Joasch ist der Vater von Gideon, von dem im
Richterbuch, Kapitel 6–8, berichtet wird. Gideon hatte eine unerwartete
Begegnung mit Gott und bekam den Auftrag, er solle Gottes Volk, die
Israeliten, befreien. Sie waren von Feinden bedrängt. Die erste Aktion
aber richtete sich nicht gegen die Feinde, sondern gegen den
verfälschten Glauben im eigenen Volk: Viele suchten nicht mehr nach
Jahwe, dem Gott der Väter, sondern glaubten an Baal und die Göttin
Aschera. Gideon sollte hier ein Zeichen setzen und den Altar Baals und
das Götzenbild von Aschera verwüsten.
Das Pikante dabei: Der
Altar gehörte Joasch, Gideons Vater. Außerdem lautete der Auftrag
Gottes: Gideon solle für Jahwe einen Stier opfern (das Feuer genährt vom
Holz des Götzenbildes), und auch den Stier sollte er von seinem Vater
nehmen. Gideon hatte also alle Chancen, es sich nicht nur mit dem
eigenen Volk zu verderben, sondern auch mit dem eigenen Vater.

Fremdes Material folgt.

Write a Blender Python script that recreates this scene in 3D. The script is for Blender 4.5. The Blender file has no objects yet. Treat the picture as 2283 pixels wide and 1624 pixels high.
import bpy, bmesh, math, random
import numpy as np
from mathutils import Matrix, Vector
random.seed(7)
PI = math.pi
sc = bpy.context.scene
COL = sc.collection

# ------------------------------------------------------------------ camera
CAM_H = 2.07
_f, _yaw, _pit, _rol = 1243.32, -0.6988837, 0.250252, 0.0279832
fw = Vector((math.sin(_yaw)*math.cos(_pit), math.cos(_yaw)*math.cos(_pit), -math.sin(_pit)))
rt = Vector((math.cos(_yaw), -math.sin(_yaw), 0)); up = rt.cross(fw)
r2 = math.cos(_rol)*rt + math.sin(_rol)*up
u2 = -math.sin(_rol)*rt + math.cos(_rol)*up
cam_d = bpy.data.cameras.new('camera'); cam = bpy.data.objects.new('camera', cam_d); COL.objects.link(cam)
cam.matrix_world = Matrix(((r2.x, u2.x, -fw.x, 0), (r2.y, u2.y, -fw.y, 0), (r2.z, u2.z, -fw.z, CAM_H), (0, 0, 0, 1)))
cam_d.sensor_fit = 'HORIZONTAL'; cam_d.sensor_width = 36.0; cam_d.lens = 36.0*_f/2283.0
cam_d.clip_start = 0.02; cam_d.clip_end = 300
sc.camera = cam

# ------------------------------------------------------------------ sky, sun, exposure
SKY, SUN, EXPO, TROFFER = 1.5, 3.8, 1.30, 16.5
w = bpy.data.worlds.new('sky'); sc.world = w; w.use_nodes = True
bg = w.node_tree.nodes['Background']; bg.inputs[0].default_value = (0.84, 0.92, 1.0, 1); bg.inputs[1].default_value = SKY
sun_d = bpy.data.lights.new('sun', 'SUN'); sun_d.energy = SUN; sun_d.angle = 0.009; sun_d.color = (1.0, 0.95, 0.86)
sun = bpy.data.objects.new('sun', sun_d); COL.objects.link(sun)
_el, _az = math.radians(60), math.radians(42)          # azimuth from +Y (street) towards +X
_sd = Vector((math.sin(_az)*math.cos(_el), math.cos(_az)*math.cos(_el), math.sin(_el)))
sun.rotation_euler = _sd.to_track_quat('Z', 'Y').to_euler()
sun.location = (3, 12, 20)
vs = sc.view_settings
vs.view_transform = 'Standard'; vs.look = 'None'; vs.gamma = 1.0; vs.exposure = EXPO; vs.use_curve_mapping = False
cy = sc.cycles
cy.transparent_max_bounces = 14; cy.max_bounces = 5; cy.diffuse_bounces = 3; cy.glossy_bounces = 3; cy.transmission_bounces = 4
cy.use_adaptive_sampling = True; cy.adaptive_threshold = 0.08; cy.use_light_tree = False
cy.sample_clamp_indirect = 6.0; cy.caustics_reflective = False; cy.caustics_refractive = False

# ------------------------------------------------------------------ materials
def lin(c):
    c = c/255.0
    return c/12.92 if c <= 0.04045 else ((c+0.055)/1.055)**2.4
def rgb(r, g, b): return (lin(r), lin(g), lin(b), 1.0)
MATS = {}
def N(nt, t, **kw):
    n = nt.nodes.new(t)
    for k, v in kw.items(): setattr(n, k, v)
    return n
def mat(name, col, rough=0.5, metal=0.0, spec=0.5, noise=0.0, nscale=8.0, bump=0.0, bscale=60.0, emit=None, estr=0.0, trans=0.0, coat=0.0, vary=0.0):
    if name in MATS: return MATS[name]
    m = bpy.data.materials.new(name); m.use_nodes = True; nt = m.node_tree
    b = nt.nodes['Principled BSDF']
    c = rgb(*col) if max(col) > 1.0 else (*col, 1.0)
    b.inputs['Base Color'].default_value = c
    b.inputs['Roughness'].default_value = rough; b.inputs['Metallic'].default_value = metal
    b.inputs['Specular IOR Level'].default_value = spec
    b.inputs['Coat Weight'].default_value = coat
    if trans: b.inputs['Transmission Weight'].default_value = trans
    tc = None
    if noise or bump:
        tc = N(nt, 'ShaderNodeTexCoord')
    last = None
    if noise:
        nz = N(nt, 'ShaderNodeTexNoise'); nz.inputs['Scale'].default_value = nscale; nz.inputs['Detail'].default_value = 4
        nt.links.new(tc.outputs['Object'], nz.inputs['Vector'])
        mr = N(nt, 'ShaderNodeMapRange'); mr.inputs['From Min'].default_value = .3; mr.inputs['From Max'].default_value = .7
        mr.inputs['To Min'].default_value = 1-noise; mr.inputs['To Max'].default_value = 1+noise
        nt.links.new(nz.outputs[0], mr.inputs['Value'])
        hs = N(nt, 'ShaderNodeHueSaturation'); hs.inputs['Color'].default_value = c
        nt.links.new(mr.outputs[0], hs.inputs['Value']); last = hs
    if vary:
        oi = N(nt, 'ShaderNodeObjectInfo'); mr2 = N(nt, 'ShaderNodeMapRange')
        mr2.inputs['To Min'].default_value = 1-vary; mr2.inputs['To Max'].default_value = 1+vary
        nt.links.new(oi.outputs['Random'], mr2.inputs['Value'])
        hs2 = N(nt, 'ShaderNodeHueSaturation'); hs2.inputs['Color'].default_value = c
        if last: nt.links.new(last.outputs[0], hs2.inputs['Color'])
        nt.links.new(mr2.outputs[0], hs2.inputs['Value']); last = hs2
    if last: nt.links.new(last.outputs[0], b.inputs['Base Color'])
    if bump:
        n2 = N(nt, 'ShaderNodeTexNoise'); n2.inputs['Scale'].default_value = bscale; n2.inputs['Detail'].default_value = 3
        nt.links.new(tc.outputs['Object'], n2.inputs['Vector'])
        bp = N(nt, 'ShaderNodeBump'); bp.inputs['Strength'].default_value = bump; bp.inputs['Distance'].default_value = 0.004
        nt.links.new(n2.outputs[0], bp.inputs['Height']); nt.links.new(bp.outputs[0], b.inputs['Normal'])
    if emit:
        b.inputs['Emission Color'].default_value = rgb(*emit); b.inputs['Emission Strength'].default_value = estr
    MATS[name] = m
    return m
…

Tatsächlich hatte Gideon Angst vor der Reaktion seiner Sippe.
Dennoch
traute er sich und führte bei Nacht und Nebel die Aktion durch. Doch
schnell kam heraus, wer’s gewesen war. Vater Joasch (seit dieser Nacht
um einen Stier und einen Altar ärmer) sollte seinen Sohn herausrücken,
damit man ihn lynchen kann.
Und nun kommt der Moment, wo Joasch
aus irgend einem Grund über sich hinauswächst, umschaltet, sich völlig
anders als bisher orientiert. Er bricht mit der Loyalität zu Baal und
Aschera und stellt sich voll und ganz hinter seinen Sohn:
»Aber
Joasch erwiderte allen, die um ihn herumstanden: ›Wollt ihr Baal etwa
verteidigen? Wollt ihr ihn retten? Wer für ihn kämpft, soll noch an
diesem Morgen sterben! Wenn Baal tatsächlich ein Gott ist, wird er sich
selbst dafür rächen, dass jemand seinen Altar eingerissen hat!‹ Von da
an wurde Gideon Jerubbaal genannt, das bedeutet: ›Möge Baal sich selbst
rächen‹, weil er den Altar des Baal eingerissen hatte.« (Richter 6,31+32)
Joasch
begreift, dass sein Sohn Gideon ihm eine sehr große Erfahrung mit dem
wahren Gott voraus hat. Er erfasst irgendwie, dass er selbst, Joasch,
auf dem falschen Dampfer war. Plötzlich zweifelt er an seinem bisherigen
Gott und an seiner bisherigen Religion. Er erkennt das an, was sein
Sohn – über ihn hinausgehend – vom Gott der Väter erfahren hat. Er
stellt sich dazu, schützt und fördert seinen Sohn. Auch um den Preis,
dass er jetzt – mit Gideon – gegen das Volk steht. Vom verlorenen Stier
schon gar nicht zu reden.
Für mich ist das ein wunderbares
Beispiel dafür, was Väter richtig machen können: Nicht beim eigenen
Lebensentwurf stehenbleiben, sondern mit den Kindern dort mitgehen, wo
die näher zu Gott gelangen, konsequenter Jesus nachfolgen, besseres
Gespür für Gottes Reich haben. Als Vater nicht nur davon profitieren,
sondern das stärken und – im Rahmen der eigenen Möglichkeiten – weiter
nach vorn bringen. Für Gideon entstand daraus eine neue Facette seiner
Identität: eine wichtige Erfahrung in seinem Leben, die ihm einen neuen
Namen eintrug.
Ich hoffe für Väter wie Andreas und mich, dass wir im richtigen Moment so sind wie Joasch.